The Mudcat Café TM
Thread #18292   Message #1114915
Posted By: Uncle_DaveO
12-Feb-04 - 11:34 AM
Thread Name: question on Outlandish Knight
Subject: RE: question on Outlandish Knight
GUEST,padgett said, in part:

I reached the conclusion that the parrot was really her own conscience telling her not to have any qualms about her drowning the knight taking his money and his horses,

Padgett, I don't question your right to interpret a portion of this or any other song however you wish in your own mind. But when you suggest that the parrot was "really" the voice of her conscience, I wonder if you are suggesting that this was the meaning traditionally assigned in the singing and passing down of the song.

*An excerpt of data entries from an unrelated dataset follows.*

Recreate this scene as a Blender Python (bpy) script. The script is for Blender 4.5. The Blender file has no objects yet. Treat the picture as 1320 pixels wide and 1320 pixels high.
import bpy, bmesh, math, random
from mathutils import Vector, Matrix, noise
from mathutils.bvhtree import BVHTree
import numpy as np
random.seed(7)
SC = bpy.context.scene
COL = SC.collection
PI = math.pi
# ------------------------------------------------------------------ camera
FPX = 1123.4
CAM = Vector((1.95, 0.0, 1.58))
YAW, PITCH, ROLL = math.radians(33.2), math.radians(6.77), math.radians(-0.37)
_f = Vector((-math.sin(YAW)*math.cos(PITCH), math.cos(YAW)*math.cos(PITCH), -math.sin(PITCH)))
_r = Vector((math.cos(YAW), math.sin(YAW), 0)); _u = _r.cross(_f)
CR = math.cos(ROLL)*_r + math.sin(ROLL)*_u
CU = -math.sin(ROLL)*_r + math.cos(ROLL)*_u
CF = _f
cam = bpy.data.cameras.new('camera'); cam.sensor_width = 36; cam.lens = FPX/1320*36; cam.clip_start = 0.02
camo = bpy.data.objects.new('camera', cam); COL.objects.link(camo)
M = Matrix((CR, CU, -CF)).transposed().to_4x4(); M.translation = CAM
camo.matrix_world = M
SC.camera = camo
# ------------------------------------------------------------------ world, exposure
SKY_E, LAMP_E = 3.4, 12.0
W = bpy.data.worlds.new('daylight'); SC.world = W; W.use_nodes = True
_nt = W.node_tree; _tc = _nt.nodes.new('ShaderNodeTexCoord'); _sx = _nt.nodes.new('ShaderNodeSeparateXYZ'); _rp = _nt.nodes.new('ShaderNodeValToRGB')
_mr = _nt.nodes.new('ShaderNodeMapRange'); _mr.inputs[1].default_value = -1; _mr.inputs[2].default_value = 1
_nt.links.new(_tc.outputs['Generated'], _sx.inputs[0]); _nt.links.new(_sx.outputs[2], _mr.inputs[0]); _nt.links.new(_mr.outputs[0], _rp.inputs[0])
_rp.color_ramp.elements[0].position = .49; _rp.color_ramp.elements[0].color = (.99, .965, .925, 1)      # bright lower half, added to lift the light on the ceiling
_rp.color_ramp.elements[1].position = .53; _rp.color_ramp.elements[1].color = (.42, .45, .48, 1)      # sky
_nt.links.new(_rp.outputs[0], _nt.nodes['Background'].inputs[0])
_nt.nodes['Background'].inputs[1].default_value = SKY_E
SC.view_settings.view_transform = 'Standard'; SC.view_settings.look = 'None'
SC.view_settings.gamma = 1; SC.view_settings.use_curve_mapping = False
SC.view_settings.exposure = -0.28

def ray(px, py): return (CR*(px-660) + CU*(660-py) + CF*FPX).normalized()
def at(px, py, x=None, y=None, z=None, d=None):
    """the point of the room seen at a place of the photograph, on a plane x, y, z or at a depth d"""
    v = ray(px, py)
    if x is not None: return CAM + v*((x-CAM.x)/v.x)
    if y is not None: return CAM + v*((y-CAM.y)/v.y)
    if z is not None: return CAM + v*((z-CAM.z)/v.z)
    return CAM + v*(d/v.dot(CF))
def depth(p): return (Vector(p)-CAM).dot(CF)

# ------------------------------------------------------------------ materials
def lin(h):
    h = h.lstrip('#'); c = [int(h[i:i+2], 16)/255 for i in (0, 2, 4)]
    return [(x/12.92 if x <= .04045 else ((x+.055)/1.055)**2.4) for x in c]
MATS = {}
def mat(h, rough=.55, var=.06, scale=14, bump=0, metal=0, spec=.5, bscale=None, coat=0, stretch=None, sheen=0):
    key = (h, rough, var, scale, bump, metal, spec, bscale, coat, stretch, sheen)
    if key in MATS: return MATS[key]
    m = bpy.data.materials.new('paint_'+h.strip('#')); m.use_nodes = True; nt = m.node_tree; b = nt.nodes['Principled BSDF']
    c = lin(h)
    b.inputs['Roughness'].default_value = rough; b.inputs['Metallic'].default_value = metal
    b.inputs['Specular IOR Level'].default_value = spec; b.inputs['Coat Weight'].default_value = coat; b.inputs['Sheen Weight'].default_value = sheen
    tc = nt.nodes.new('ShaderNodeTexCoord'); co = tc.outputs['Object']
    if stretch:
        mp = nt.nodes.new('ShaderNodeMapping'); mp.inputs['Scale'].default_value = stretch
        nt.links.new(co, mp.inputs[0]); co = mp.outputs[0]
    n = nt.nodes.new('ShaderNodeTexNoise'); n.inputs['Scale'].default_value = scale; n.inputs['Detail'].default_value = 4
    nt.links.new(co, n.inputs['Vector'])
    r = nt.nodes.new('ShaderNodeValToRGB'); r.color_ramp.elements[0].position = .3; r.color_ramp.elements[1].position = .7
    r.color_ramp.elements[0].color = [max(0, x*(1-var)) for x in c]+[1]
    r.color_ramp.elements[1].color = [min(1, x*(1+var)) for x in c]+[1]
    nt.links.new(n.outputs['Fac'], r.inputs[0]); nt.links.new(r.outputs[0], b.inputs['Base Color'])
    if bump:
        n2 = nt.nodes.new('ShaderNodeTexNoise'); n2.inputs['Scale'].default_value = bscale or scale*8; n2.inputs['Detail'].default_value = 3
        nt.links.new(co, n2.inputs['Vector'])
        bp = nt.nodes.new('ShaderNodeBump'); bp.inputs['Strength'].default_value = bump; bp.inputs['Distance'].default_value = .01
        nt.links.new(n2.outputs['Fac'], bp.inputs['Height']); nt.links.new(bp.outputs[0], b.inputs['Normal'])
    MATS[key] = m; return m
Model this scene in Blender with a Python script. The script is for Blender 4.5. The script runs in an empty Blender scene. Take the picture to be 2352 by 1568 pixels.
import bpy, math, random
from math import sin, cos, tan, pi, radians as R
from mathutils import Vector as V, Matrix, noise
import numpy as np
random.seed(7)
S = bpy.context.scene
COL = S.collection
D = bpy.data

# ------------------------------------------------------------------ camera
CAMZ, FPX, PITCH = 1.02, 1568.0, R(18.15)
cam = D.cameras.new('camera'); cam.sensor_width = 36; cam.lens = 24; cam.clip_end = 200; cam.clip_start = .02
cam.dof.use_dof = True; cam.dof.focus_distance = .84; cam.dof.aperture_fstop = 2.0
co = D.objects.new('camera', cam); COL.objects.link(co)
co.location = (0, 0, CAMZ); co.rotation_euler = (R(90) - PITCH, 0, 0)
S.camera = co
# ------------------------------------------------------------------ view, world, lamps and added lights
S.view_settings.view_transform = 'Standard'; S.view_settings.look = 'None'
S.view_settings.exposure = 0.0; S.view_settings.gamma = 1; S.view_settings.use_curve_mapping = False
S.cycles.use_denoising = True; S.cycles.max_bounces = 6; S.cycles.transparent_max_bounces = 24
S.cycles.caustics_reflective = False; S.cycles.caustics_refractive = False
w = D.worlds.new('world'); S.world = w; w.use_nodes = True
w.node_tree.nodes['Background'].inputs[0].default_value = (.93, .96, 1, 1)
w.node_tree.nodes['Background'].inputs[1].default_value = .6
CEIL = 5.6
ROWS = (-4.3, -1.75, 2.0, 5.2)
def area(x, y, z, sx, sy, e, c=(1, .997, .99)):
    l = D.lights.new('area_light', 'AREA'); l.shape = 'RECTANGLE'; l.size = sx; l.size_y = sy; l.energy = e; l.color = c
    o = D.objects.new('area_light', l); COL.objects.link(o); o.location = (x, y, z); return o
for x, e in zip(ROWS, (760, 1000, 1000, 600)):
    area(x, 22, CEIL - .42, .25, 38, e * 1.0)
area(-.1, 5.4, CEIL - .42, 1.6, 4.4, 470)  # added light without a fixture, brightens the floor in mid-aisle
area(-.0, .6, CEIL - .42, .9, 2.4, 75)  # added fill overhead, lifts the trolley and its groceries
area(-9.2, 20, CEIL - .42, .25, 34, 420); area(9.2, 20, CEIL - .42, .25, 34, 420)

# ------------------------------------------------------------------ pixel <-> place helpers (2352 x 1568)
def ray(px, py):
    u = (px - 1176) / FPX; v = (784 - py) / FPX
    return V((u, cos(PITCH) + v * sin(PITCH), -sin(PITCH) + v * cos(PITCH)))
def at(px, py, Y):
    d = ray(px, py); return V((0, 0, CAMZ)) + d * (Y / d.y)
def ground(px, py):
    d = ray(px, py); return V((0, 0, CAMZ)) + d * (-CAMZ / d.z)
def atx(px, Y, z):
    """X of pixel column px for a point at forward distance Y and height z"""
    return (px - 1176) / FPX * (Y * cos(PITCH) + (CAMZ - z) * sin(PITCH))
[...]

If we were talking about what I'll call "an authored song", then speculation as to the author's meaning is entirely proper (although your suggested meaning is rather unlikely in this particular case, in my opinion). But for a song which has come together through gradual accumulation and alteration, through the contributions of many singers over a long period of time, for one today to suggest that the surface meaning covers a hidden moralistic meaning is unwarranted.

And even if it were an authored song, there is nothing in the parrot incident that suggests the voice of her conscience salving her feelings.

The English and Scottish traditional ballads, in my opinion and understanding, are pretty up-front, telling a story of events and leaving the listener to his/her own interpretation. They don't tell you something like, "Oh, wasn't she terrible to kill that poor baby that she'd had out of wedlock?" And I don't think of any of the ballads that deal with a character's inner feelings, either.